La récente controverse autour du revirement artistique de Miley Cyrus en est le dernier exemple en date. Des voix s’élèvent au sein de la communauté afro-américaine, ainsi que chez les amateurs de rap en général, pour que cette appropriation de la culture hip hop dans un but éminemment commercial prenne fin. Justin Bieber, Macklemore, Iggy Azalea ont tous subis des critiques plus ou moins virulentes à propos de leur pop-rap édulcorée, destinée à cartonner sur les ondes en ratissant un public très large. Une tendance qui confirme une fois de plus la disparition progressive des catégories musicales traditionnelles. En effet, ce phénomène fonctionne dans les deux sens. De plus en plus d’artistes pop entament une mutation vers le rap, mais de nombreux rappeurs effectuent le trajet inverse. Vous avez dit Drake ?
Les sonorités des derniers tubes du canadien lorgnent en effet bien plus du côté de la pop que du rap, un virage artistique assumé par Drake mais qui a évidemment déçu une partie de ses fans.
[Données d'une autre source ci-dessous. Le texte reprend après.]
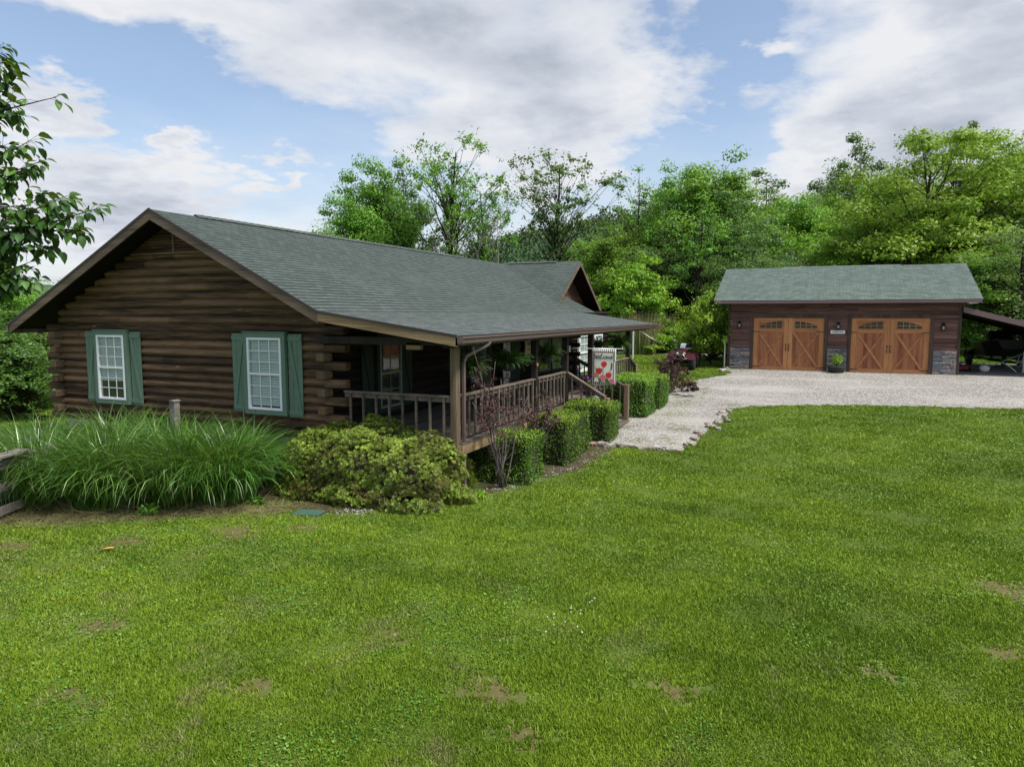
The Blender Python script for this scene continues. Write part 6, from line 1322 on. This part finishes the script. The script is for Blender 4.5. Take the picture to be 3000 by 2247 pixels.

Nous parlions plus haut de la transition progressive de l’underground vers le mainstream qu’a opéré le rap au cours des années 2000. Cette transition est achevée. Les rappeurs font désormais partie des personnalités les plus en vogue de la jet-set mondiale, ils collaborent avec les plus grands créateurs de mode et rassemblent des millions de followers sur les différents réseaux sociaux. Ayant depuis longtemps dépassé les frontières de la simple musique, la culture rap pèse actuellement de tout son poids sur la pop culture.
Même si certains rappeurs comme Kendrick Lamar et J. Cole portent encore haut les couleurs de l’activisme social, la majorité des artistes qui marchent préfère assurer leurs carrières en évitant de créer de véritables vagues. Un buzz sur les réseaux sociaux c’est tout le temps oui, un réel engagement politique c’est souvent non. Et c’est peut-être là l’effet néfaste qu’a eu le milieu de la pop sur celui du rap. En se prêtant au jeu d’une musique hybride, sage et inoffensive, de nombreux rappeurs ont perdu ce qui faisait auparavant leur identité. De son côté, le rap a influencé la pop comme aucun genre ne l’avait fait auparavant. Il en a redéfini les codes, les valeurs et la structure musicale avec une facilité déconcertante. Mais au cours de cette titanesque conquête musicale, il y a peut-être laissé une partie de son âme, devenant d’une certaine manière la nouvelle pop.